═════ Data excerpt
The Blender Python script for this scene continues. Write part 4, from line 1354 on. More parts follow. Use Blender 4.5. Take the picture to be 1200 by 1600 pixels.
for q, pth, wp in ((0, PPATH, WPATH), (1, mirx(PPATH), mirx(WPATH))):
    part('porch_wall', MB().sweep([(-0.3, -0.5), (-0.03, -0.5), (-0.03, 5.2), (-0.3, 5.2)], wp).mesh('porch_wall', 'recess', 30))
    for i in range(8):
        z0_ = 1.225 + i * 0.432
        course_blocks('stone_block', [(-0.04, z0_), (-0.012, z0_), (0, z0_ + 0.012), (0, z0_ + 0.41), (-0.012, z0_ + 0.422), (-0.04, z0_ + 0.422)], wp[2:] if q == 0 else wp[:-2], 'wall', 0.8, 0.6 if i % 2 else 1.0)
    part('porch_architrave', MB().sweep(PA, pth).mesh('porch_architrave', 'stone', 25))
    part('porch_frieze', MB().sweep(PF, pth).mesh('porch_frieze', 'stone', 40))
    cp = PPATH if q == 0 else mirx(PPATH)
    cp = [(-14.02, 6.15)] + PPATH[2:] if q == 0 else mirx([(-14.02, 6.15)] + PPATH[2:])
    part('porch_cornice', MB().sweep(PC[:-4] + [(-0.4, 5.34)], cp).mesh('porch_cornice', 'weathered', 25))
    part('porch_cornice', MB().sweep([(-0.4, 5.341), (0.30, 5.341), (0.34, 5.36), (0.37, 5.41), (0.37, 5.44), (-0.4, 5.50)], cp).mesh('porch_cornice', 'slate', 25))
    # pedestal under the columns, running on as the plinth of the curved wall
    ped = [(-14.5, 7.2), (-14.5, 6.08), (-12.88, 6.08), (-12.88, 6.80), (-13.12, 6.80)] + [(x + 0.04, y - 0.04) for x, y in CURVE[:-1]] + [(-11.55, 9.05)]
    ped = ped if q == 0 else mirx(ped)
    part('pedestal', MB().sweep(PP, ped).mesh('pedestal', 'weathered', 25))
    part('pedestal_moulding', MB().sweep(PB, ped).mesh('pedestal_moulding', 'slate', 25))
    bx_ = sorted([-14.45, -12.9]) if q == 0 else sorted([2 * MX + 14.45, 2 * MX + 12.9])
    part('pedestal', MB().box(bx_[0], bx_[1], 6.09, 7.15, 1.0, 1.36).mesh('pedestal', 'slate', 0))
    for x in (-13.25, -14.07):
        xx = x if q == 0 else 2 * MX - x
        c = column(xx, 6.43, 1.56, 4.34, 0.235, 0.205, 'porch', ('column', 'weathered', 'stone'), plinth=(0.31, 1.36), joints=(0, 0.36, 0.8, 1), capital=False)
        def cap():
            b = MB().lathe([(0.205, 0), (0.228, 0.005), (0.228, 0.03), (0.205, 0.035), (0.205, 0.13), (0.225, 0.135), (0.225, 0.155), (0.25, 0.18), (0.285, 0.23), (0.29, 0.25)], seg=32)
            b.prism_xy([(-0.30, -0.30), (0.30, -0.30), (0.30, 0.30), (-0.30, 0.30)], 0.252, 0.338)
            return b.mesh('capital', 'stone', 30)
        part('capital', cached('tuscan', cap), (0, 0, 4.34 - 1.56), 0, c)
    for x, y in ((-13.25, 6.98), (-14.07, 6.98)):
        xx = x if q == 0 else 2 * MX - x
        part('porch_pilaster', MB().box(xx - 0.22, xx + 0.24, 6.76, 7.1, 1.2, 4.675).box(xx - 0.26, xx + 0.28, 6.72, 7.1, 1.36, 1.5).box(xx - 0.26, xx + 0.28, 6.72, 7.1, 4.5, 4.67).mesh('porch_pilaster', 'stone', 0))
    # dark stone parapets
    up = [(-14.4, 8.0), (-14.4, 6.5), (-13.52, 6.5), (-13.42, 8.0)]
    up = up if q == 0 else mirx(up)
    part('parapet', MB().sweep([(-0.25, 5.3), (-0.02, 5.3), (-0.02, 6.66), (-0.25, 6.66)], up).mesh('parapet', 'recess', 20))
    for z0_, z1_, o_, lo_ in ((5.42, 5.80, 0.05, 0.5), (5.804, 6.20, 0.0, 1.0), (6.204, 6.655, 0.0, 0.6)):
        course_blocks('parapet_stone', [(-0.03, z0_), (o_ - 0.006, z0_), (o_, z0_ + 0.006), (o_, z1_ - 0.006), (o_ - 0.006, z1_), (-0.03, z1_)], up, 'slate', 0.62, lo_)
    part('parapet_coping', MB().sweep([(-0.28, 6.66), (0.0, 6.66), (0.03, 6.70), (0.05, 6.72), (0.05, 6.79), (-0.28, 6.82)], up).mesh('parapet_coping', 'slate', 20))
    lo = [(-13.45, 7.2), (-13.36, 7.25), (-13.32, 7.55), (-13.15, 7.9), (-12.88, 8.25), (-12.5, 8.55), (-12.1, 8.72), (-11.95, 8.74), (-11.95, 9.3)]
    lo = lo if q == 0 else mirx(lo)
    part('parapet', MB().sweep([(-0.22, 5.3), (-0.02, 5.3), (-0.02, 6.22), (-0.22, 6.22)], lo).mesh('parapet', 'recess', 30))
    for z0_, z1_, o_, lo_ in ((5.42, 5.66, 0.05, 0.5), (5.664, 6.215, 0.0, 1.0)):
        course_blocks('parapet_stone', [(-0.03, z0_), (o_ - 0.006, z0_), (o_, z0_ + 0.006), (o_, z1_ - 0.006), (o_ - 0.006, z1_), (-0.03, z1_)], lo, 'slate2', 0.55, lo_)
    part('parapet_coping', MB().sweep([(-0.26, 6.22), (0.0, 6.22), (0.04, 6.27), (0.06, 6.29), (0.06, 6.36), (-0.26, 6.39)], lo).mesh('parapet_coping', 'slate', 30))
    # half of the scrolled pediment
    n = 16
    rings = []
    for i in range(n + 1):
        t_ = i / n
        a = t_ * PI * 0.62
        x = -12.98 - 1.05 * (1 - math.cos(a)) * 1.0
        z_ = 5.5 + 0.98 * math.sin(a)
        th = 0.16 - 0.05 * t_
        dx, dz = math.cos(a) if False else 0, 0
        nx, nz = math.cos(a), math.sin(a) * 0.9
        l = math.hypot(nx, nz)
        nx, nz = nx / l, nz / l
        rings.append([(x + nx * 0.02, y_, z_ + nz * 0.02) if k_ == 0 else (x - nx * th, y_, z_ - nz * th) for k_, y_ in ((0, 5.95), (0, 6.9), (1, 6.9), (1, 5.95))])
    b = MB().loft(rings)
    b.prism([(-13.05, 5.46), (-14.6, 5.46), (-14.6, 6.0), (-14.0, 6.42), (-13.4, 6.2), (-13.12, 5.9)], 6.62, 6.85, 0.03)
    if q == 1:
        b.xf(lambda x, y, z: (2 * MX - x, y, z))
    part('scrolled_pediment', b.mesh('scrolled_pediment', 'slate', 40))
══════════
*Work to complete*
Print all of the data exactly as it was given.

*Result*
The Blender Python script for this scene continues. Write part 4, from line 1354 on. More parts follow. Use Blender 4.5. Take the picture to be 1200 by 1600 pixels.
for q, pth, wp in ((0, PPATH, WPATH), (1, mirx(PPATH), mirx(WPATH))):
    part('porch_wall', MB().sweep([(-0.3, -0.5), (-0.03, -0.5), (-0.03, 5.2), (-0.3, 5.2)], wp).mesh('porch_wall', 'recess', 30))
    for i in range(8):
        z0_ = 1.225 + i * 0.432
        course_blocks('stone_block', [(-0.04, z0_), (-0.012, z0_), (0, z0_ + 0.012), (0, z0_ + 0.41), (-0.012, z0_ + 0.422), (-0.04, z0_ + 0.422)], wp[2:] if q == 0 else wp[:-2], 'wall', 0.8, 0.6 if i % 2 else 1.0)
    part('porch_architrave', MB().sweep(PA, pth).mesh('porch_architrave', 'stone', 25))
    part('porch_frieze', MB().sweep(PF, pth).mesh('porch_frieze', 'stone', 40))
    cp = PPATH if q == 0 else mirx(PPATH)
    cp = [(-14.02, 6.15)] + PPATH[2:] if q == 0 else mirx([(-14.02, 6.15)] + PPATH[2:])
    part('porch_cornice', MB().sweep(PC[:-4] + [(-0.4, 5.34)], cp).mesh('porch_cornice', 'weathered', 25))
    part('porch_cornice', MB().sweep([(-0.4, 5.341), (0.30, 5.341), (0.34, 5.36), (0.37, 5.41), (0.37, 5.44), (-0.4, 5.50)], cp).mesh('porch_cornice', 'slate', 25))
    # pedestal under the columns, running on as the plinth of the curved wall
    ped = [(-14.5, 7.2), (-14.5, 6.08), (-12.88, 6.08), (-12.88, 6.80), (-13.12, 6.80)] + [(x + 0.04, y - 0.04) for x, y in CURVE[:-1]] + [(-11.55, 9.05)]
    ped = ped if q == 0 else mirx(ped)
    part('pedestal', MB().sweep(PP, ped).mesh('pedestal', 'weathered', 25))
    part('pedestal_moulding', MB().sweep(PB, ped).mesh('pedestal_moulding', 'slate', 25))
    bx_ = sorted([-14.45, -12.9]) if q == 0 else sorted([2 * MX + 14.45, 2 * MX + 12.9])
    part('pedestal', MB().box(bx_[0], bx_[1], 6.09, 7.15, 1.0, 1.36).mesh('pedestal', 'slate', 0))
    for x in (-13.25, -14.07):
        xx = x if q == 0 else 2 * MX - x
        c = column(xx, 6.43, 1.56, 4.34, 0.235, 0.205, 'porch', ('column', 'weathered', 'stone'), plinth=(0.31, 1.36), joints=(0, 0.36, 0.8, 1), capital=False)
        def cap():
            b = MB().lathe([(0.205, 0), (0.228, 0.005), (0.228, 0.03), (0.205, 0.035), (0.205, 0.13), (0.225, 0.135), (0.225, 0.155), (0.25, 0.18), (0.285, 0.23), (0.29, 0.25)], seg=32)
            b.prism_xy([(-0.30, -0.30), (0.30, -0.30), (0.30, 0.30), (-0.30, 0.30)], 0.252, 0.338)
            return b.mesh('capital', 'stone', 30)
        part('capital', cached('tuscan', cap), (0, 0, 4.34 - 1.56), 0, c)
    for x, y in ((-13.25, 6.98), (-14.07, 6.98)):
        xx = x if q == 0 else 2 * MX - x
        part('porch_pilaster', MB().box(xx - 0.22, xx + 0.24, 6.76, 7.1, 1.2, 4.675).box(xx - 0.26, xx + 0.28, 6.72, 7.1, 1.36, 1.5).box(xx - 0.26, xx + 0.28, 6.72, 7.1, 4.5, 4.67).mesh('porch_pilaster', 'stone', 0))
    # dark stone parapets
    up = [(-14.4, 8.0), (-14.4, 6.5), (-13.52, 6.5), (-13.42, 8.0)]
    up = up if q == 0 else mirx(up)
    part('parapet', MB().sweep([(-0.25, 5.3), (-0.02, 5.3), (-0.02, 6.66), (-0.25, 6.66)], up).mesh('parapet', 'recess', 20))
    for z0_, z1_, o_, lo_ in ((5.42, 5.80, 0.05, 0.5), (5.804, 6.20, 0.0, 1.0), (6.204, 6.655, 0.0, 0.6)):
        course_blocks('parapet_stone', [(-0.03, z0_), (o_ - 0.006, z0_), (o_, z0_ + 0.006), (o_, z1_ - 0.006), (o_ - 0.006, z1_), (-0.03, z1_)], up, 'slate', 0.62, lo_)
    part('parapet_coping', MB().sweep([(-0.28, 6.66), (0.0, 6.66), (0.03, 6.70), (0.05, 6.72), (0.05, 6.79), (-0.28, 6.82)], up).mesh('parapet_coping', 'slate', 20))
    lo = [(-13.45, 7.2), (-13.36, 7.25), (-13.32, 7.55), (-13.15, 7.9), (-12.88, 8.25), (-12.5, 8.55), (-12.1, 8.72), (-11.95, 8.74), (-11.95, 9.3)]
    lo = lo if q == 0 else mirx(lo)
    part('parapet', MB().sweep([(-0.22, 5.3), (-0.02, 5.3), (-0.02, 6.22), (-0.22, 6.22)], lo).mesh('parapet', 'recess', 30))
    for z0_, z1_, o_, lo_ in ((5.42, 5.66, 0.05, 0.5), (5.664, 6.215, 0.0, 1.0)):
        course_blocks('parapet_stone', [(-0.03, z0_), (o_ - 0.006, z0_), (o_, z0_ + 0.006), (o_, z1_ - 0.006), (o_ - 0.006, z1_), (-0.03, z1_)], lo, 'slate2', 0.55, lo_)
    part('parapet_coping', MB().sweep([(-0.26, 6.22), (0.0, 6.22), (0.04, 6.27), (0.06, 6.29), (0.06, 6.36), (-0.26, 6.39)], lo).mesh('parapet_coping', 'slate', 30))
    # half of the scrolled pediment
    n = 16
    rings = []
    for i in range(n + 1):
        t_ = i / n
        a = t_ * PI * 0.62
        x = -12.98 - 1.05 * (1 - math.cos(a)) * 1.0
        z_ = 5.5 + 0.98 * math.sin(a)
        th = 0.16 - 0.05 * t_
        dx, dz = math.cos(a) if False else 0, 0
        nx, nz = math.cos(a), math.sin(a) * 0.9
        l = math.hypot(nx, nz)
        nx, nz = nx / l, nz / l
        rings.append([(x + nx * 0.02, y_, z_ + nz * 0.02) if k_ == 0 else (x - nx * th, y_, z_ - nz * th) for k_, y_ in ((0, 5.95), (0, 6.9), (1, 6.9), (1, 5.95))])
    b = MB().loft(rings)
    b.prism([(-13.05, 5.46), (-14.6, 5.46), (-14.6, 6.0), (-14.0, 6.42), (-13.4, 6.2), (-13.12, 5.9)], 6.62, 6.85, 0.03)
    if q == 1:
        b.xf(lambda x, y, z: (2 * MX - x, y, z))
    part('scrolled_pediment', b.mesh('scrolled_pediment', 'slate', 40))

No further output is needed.